Jika tidak ada investor seperti ritel, hotel, restoran asing masuk ke Indonesia, maka pengusaha lokal di sektor seperti ritel, hotel, dan restoran tidak akan berinovasi. Mereka tetap mematok harga tinggi untuk produk yang tidak sepadan kualitasnya.
Demo Tolak Pembangunan, Tetapi Buang Sampah Sembarangan
Banyak orang yang mengaku-ngaku cinta lingkungan dengan cara menolak pembangunan infrastruktur, tetapi mereka masih suka membuang sampah sembarangan. Jadi, siapa yang sesungguhnya perusak lingkungan?
Tiru Negara Maju
Tirulah negara maju seperti Jepang, Singapura, dan Eropa. Mereka sukses mengembangkan infrastruktur dan industri tetapi lingkungan dan budayanya tetap terjaga baik bahkan dikembangkan lebih lanjut.
Tapi kenyataannya orang Indonesia cenderung anti menjadi negara maju. Banyak yang menyindir: “(nama daerahnya) rasa luar negeri”, “gak usah ke luar negeri, (nama daerahnya) udah bakal jadi kayak di luar negeri”. Seolah-olah luar negeri adalah sesuatu yang negatif di mata sebagian masyarakat. Cobalah lihat di komentar dari postingan Instagram milik portal berita yang memberitakan rencana pembangunan sesuatu.

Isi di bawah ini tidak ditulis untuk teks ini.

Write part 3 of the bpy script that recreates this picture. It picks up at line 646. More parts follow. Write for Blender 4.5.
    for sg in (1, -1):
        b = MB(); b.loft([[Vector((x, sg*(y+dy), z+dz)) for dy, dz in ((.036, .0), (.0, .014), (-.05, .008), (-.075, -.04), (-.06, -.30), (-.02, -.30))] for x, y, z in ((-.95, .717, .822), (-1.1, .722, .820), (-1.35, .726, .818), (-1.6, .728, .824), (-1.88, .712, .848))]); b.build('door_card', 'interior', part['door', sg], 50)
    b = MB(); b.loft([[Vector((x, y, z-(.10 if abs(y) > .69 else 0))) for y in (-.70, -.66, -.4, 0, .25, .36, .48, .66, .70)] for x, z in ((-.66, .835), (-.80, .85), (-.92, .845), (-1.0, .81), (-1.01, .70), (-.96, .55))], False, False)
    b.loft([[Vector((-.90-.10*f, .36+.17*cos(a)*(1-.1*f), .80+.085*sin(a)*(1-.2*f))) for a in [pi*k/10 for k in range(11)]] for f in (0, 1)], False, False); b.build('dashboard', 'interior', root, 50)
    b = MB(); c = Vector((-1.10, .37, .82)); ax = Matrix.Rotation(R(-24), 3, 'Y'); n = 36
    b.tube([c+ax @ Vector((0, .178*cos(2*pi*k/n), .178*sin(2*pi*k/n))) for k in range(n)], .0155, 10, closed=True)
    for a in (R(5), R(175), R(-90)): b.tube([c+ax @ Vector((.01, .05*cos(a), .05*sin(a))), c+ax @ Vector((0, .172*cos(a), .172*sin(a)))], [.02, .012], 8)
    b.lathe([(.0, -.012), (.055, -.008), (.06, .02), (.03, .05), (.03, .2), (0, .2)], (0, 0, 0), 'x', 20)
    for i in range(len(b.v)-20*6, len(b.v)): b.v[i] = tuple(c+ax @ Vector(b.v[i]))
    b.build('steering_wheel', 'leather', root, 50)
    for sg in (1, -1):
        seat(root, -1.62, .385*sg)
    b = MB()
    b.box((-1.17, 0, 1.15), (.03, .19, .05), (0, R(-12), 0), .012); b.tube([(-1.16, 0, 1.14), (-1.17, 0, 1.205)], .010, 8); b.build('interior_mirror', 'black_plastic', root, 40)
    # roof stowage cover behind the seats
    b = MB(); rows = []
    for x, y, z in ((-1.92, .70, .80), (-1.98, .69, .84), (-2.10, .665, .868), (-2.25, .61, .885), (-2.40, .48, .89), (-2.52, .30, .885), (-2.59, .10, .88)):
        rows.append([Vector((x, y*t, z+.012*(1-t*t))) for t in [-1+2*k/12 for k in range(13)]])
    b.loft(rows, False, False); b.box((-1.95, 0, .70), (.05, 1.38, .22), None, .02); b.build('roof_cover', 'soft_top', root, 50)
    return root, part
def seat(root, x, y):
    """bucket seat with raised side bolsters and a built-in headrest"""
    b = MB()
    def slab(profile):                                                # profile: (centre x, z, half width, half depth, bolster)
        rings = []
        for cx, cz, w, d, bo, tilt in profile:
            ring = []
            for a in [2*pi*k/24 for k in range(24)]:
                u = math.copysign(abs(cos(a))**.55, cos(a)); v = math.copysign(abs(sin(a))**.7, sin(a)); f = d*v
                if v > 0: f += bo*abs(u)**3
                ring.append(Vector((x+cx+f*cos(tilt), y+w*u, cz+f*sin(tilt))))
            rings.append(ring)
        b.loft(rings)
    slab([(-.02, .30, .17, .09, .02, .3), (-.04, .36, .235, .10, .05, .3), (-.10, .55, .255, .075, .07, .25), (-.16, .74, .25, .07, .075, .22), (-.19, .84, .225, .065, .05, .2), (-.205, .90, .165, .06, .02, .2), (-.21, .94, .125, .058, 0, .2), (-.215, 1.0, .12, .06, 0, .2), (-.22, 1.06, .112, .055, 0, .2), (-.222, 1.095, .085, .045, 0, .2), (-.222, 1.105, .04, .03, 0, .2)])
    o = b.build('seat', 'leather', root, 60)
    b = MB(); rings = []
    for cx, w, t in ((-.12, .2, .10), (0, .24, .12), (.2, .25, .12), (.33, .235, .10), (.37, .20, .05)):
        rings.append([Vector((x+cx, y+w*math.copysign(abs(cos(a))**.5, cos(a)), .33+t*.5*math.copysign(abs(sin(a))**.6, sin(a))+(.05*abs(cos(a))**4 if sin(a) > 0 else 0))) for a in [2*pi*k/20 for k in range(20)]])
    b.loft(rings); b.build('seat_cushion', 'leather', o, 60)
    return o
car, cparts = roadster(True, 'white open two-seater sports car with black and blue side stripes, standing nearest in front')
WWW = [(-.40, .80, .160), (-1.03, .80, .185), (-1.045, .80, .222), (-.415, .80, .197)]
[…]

Kalau Mau Jadi Negara Maju, Harus Inovatif
Inovatif adalah kunci menjadi negara maju. Negara maju tidak selalu negatif. Siapa yang tidak mau hidup lebih nyaman, lingkungan lebih bersih dan asri, lebih tidak macet, dan banyak kenyamanan lainnya? Namun untuk mencapai kenyamanan tingkat lanjut, masyarakat Indonesia harus berani keluar dari zona nyaman saat ini.

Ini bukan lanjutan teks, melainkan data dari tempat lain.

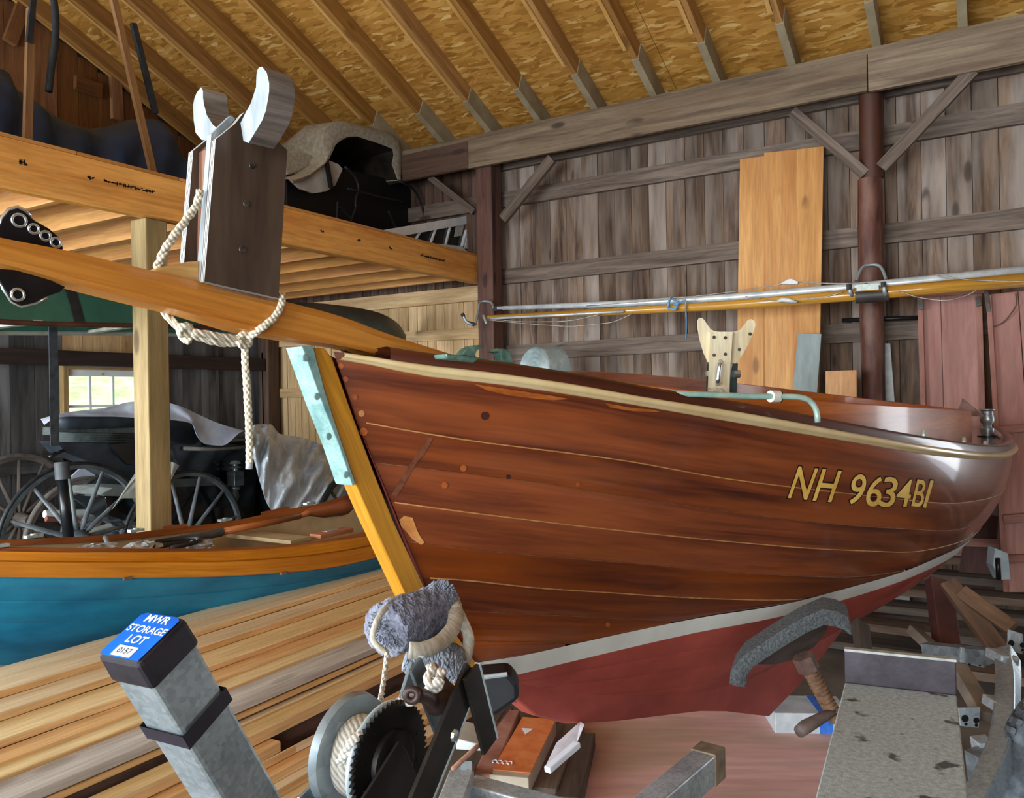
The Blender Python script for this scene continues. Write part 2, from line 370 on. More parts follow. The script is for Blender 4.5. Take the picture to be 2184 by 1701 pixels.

Sekian luapan isi hati saya karena di daerah saya terlalu banyak penolakan ini itu saat ada wacana pemerintah membangun infrastruktur. Tumbuhkan budaya tidak membuang sampah sembarangan dulu, baru bicara kelestarian lingkungan secara makro. Karena saya yakin, pemerintah dalam membuat sesuatu pasti disertai perencanaan dan kajian yang matang.